Imagem retirada daqui, do site do PSTU |
Estou a ver-te à minha frente
com aquele jeito algures entre a nevralgia e a dor ciática que te acompanha nas
situações embaraçosas: foi um momento de esperança, se tivesse corrido bem
tinha sido… Mas – e ao proferires este “mas” o tom auto-condescendente da tua
voz dará lugar a uma ênfase acusatória – o pêcê lixou tudo.
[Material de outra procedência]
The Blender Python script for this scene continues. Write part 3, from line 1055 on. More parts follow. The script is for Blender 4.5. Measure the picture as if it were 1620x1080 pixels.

É sempre assim: os teus sonhos
de esquerda esbarram invariavelmente na ortodoxia do pêcê. Como quem acabou de
ter uma epifania logo desatarás numa listagem das provas terrenas dessa tua
descoberta ou melhor dizendo redescoberta. Ou será que desta vez vais culpar o
BE, mais a Catarina porta-voz e as manas Mortágua?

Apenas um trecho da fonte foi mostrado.